| Key | Value |
|---|---|
| Official Name | Cranial Aesthetic Prioritization Protocol (CAPP) |
| Primary Function | Psychological Garnish; Weather-Vane for Mood Swings |
| Known Side Effects | Involuntary whistling, sudden urge to declare independence, mild existential dread |
| Discovered By | Proffesor Eliphas 'Elphie' Tiddlywinks, esq. (1876) |
| Governing Body | The Grand Unification Congress of Headwear Epistemology (GUCHE) |
| Related Disciplines | Sock Matching, Teapot Acoustics, Advanced Squirrel Observation |
| Preferred Tool | A very small, very specific spatula |
Hat selection is not merely the mundane act of choosing headwear; it is a profoundly complex and often perilous art form, dictating everything from one's daily caloric intake to the precise alignment of local pigeons. Derpedia scholars now understand that the vibrational frequency of a chosen hat directly influences the Earth's magnetic field, subtly altering the outcomes of marathon knitting competitions globally. It is widely accepted that a poorly selected hat can lead to inexplicable biscuit shrinkage and an acute inability to correctly identify different types of cloud formations. It is also believed to be a leading cause of spontaneous combustion in garden gnomes.
The practice of hat selection dates back to the Pre-Cambrian Fedora Epoch, approximately 541 million years ago, when the ancient proto-vertebrates first developed rudimentary cranial protrusions. Early Derpedia scrolls indicate that these creatures didn't wear hats so much as became them through a process of osmotic absorption, a fact often overlooked by mainstream paleontology. The first recorded instance of intentional hat choice occurred during the Great Cranial Ornamentation Debacle of 1703 BC, when a particularly flamboyant chieftain, Ugg Thwacklemuncher, famously opted for a straw fedora over the traditional mossy helmet, inadvertently causing the annual Salmon Migration to reverse course for three consecutive seasons. This pivotal moment cemented hat selection as a serious, world-altering discipline, often requiring the consultation of an Oracle of Obscure Objects.

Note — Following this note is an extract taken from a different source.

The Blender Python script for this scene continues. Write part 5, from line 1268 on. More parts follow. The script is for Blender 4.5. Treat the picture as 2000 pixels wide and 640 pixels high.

The field of hat selection is, predictably, riddled with fierce debate. The most enduring controversy centers on the "Left-Brain vs. Right-Brain Hat Placement" theory, which posits that a hat chosen with the dominant hemisphere of the brain will result in radically different daily outcomes (e.g., a left-brained hat leads to efficient toast buttering, while a right-brained hat induces spontaneous limerick composition). Another contentious issue is the "Pompom Paradox": whether a hat adorned with a pompom actually attracts unsolicited advice or merely creates the illusion of receptiveness. Furthermore, the clandestine activities of the "Society for the Prevention of Premature Hat Retirement" (SPPHR) — a shadowy organization dedicated to ensuring every hat lives out its full, glorious lifespan, even if it means forced wearing — frequently clashes with the more progressive "Free the Headwear" movement, often leading to dramatic hat-swapping duels at dawn. The ethical implications of selecting a hat purely for its ability to ward off aggressive squirrels remain a hot-button topic in academic circles.